This week’s Property Week reports that small and medium-sized enterprises (SME’s) are increasingly looking for shorter leases, prompted by fears that the Government will not be able to secure a good deal for the UK in Brexit negotiations.
According to the Citibase Confidence Index, just 35% of SME’s were confident the Government would secure a good deal. At the same time, lease lengths of 1-3 years have become increasingly popular, with 41% now favouring a short lease, up from 30% in just 6 months.
This report is in no way a surprise to Newton Perkins where we have witnessed a steady increase in occupier demand for flexible leases and this is no doubt backed up by the alarming amounts of commercial space being taken up by serviced office companies within the City of London and throughout Central London.
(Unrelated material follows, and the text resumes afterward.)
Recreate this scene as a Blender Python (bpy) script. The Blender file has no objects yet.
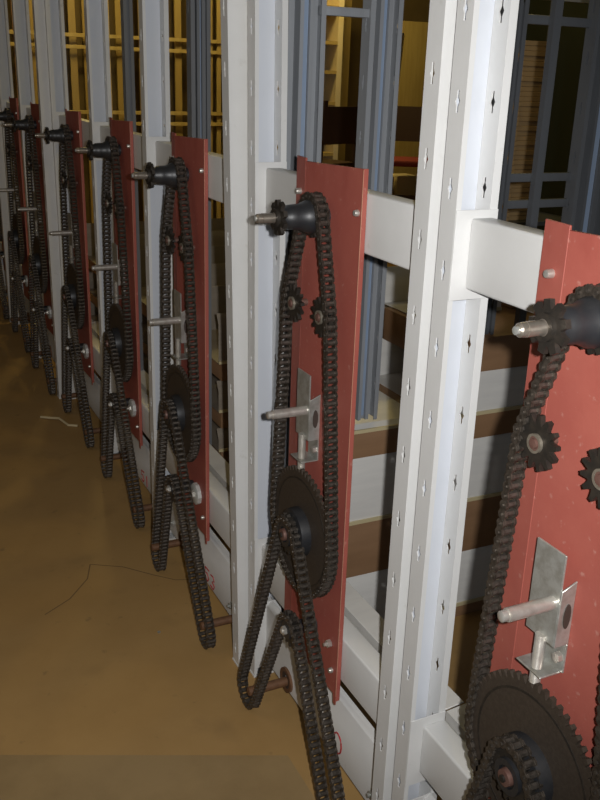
import bpy, bmesh, math, random
from mathutils import Vector, Matrix
random.seed(7)
sc = bpy.context.scene
COL = sc.collection
PI = math.pi

# ------------------------------------------------------------------ camera
RW = ((-0.430425451,-0.319766404,0.844087307),     # row axis  (+Y) in camera axes
      (0.902102336,-0.120541664,0.414344149),      # depth axis (+X)
      (-0.030745657,0.939797403,0.340346208))      # down axis  (-Z)
FPX = 894.2
CAMZ = 1.615
cam_d = bpy.data.cameras.new('camera')
cam = bpy.data.objects.new('camera', cam_d)
COL.objects.link(cam)
def wv(i):
    return Vector((RW[1][i], RW[0][i], -RW[2][i]))
rt, up, bk = wv(0), -wv(1), -wv(2)
M = Matrix(((rt.x, up.x, bk.x, 0), (rt.y, up.y, bk.y, 0), (rt.z, up.z, bk.z, CAMZ), (0, 0, 0, 1)))
cam.matrix_world = M
cam_d.sensor_fit = 'VERTICAL'
cam_d.sensor_height = 24.0
cam_d.lens = FPX / 800.0 * 24.0
cam_d.clip_start = 0.02
sc.camera = cam

# ------------------------------------------------------------------ bays (the repeating chain stations along the row)
PITCH = 0.8065755
OFF = [(-0.0081,0.0074,-0.0104),(-0.0153,-0.0022,0.0075),(0.0133,-0.0162,0.0022),(0.010,0.0038,0.0036),
       (0.0258,0.0103,-0.0016),(-0.0095,-0.0089,-0.0016),(-0.0162,0.0046,0.0003),(0,0,0)]   # (dY, dX, dZ)
NB = 8
PLACE = ['at the right photo edge', 'second from the right', 'third from the right', 'fourth from the right',
         'fifth from the right', 'sixth from the right', 'seventh from the right', 'at the left photo edge']
def bay(k, dz=True):
    o = OFF[k] if k < NB else (0, 0, 0)
    return Vector((o[1], k * PITCH + o[0], o[2] if dz else 0))

# ------------------------------------------------------------------ materials
def mat(name, col, rough=0.5, metal=0.0, var=None, scale=20.0, amount=0.5, bump=0.0, bscale=60.0, spec=0.5, stretch=None,
        coat=0.0, lo=0.42, hi=0.62):
    m = bpy.data.materials.new(name); m.use_nodes = True
    nt = m.node_tree; b = nt.nodes['Principled BSDF']
    b.inputs['Base Color'].default_value = (*col, 1)
    b.inputs['Roughness'].default_value = rough
    b.inputs['Metallic'].default_value = metal
    b.inputs['Specular IOR Level'].default_value = spec
    b.inputs['Coat Weight'].default_value = coat
    tc = nt.nodes.new('ShaderNodeTexCoord')
    src = tc.outputs['Object']
    if stretch:
        mp = nt.nodes.new('ShaderNodeMapping'); mp.inputs['Scale'].default_value = stretch
        nt.links.new(src, mp.inputs['Vector']); src = mp.outputs['Vector']
    if var:
        n = nt.nodes.new('ShaderNodeTexNoise'); n.inputs['Scale'].default_value = scale
        n.inputs['Detail'].default_value = 6; n.inputs['Roughness'].default_value = 0.65
        nt.links.new(src, n.inputs['Vector'])
        r = nt.nodes.new('ShaderNodeMapRange'); r.inputs['From Min'].default_value = lo; r.inputs['From Max'].default_value = hi
        r.inputs['To Max'].default_value = amount
        nt.links.new(n.outputs['Fac'], r.inputs['Value'])
        mx = nt.nodes.new('ShaderNodeMix'); mx.data_type = 'RGBA'
        mx.inputs['A'].default_value = (*col, 1); mx.inputs['B'].default_value = (*var, 1)
        nt.links.new(r.outputs['Result'], mx.inputs['Factor'])
        nt.links.new(mx.outputs['Result'], b.inputs['Base Color'])
    if bump:
        n2 = nt.nodes.new('ShaderNodeTexNoise'); n2.inputs['Scale'].default_value = bscale; n2.inputs['Detail'].default_value = 4
        nt.links.new(src, n2.inputs['Vector'])
        bp = nt.nodes.new('ShaderNodeBump'); bp.inputs['Strength'].default_value = bump; bp.inputs['Distance'].default_value = 0.004
        nt.links.new(n2.outputs['Fac'], bp.inputs['Height']); nt.links.new(bp.outputs['Normal'], b.inputs['Normal'])
    return m

def mix_more(m, col, scale, lo, hi, amount=1.0, stretch=None):
    """second layer of marks (dust, dirt, scratches) over a material"""
    nt = m.node_tree; b = nt.nodes['Principled BSDF']
    old = b.inputs['Base Color'].links[0].from_socket if b.inputs['Base Color'].is_linked else None
    tc = nt.nodes.new('ShaderNodeTexCoord'); src = tc.outputs['Object']
    if stretch:
        mp = nt.nodes.new('ShaderNodeMapping'); mp.inputs['Scale'].default_value = stretch
        nt.links.new(src, mp.inputs['Vector']); src = mp.outputs['Vector']
    n = nt.nodes.new('ShaderNodeTexNoise'); n.inputs['Scale'].default_value = scale; n.inputs['Detail'].default_value = 5
    nt.links.new(src, n.inputs['Vector'])
    r = nt.nodes.new('ShaderNodeMapRange'); r.inputs['From Min'].default_value = lo; r.inputs['From Max'].default_value = hi
    r.inputs['To Max'].default_value = amount
    nt.links.new(n.outputs['Fac'], r.inputs['Value'])
    mx = nt.nodes.new('ShaderNodeMix'); mx.data_type = 'RGBA'
    if old: nt.links.new(old, mx.inputs['A'])
    else: mx.inputs['A'].default_value = b.inputs['Base Color'].default_value
    mx.inputs['B'].default_value = (*col, 1)
    nt.links.new(r.outputs['Result'], mx.inputs['Factor'])
    nt.links.new(mx.outputs['Result'], b.inputs['Base Color'])
    return m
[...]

According to the Estates Gazette serviced office take-up was around c.30% of Q2 take-up within Central London.
The flexibility that serviced offices provide in the current uncertain economic climate combined with the engaging amenities such as large break-out areas, meeting rooms, function room facilities and relaxation rooms are reasons for such large take-up.
The emergence of the serviced office market is exemplified by Blackstone’s majority stake in flexible workspace provider The Office Group and the fact that traditional landlords such as British Land are looking to capitalise on the rapid expansion by starting their own serviced office brands.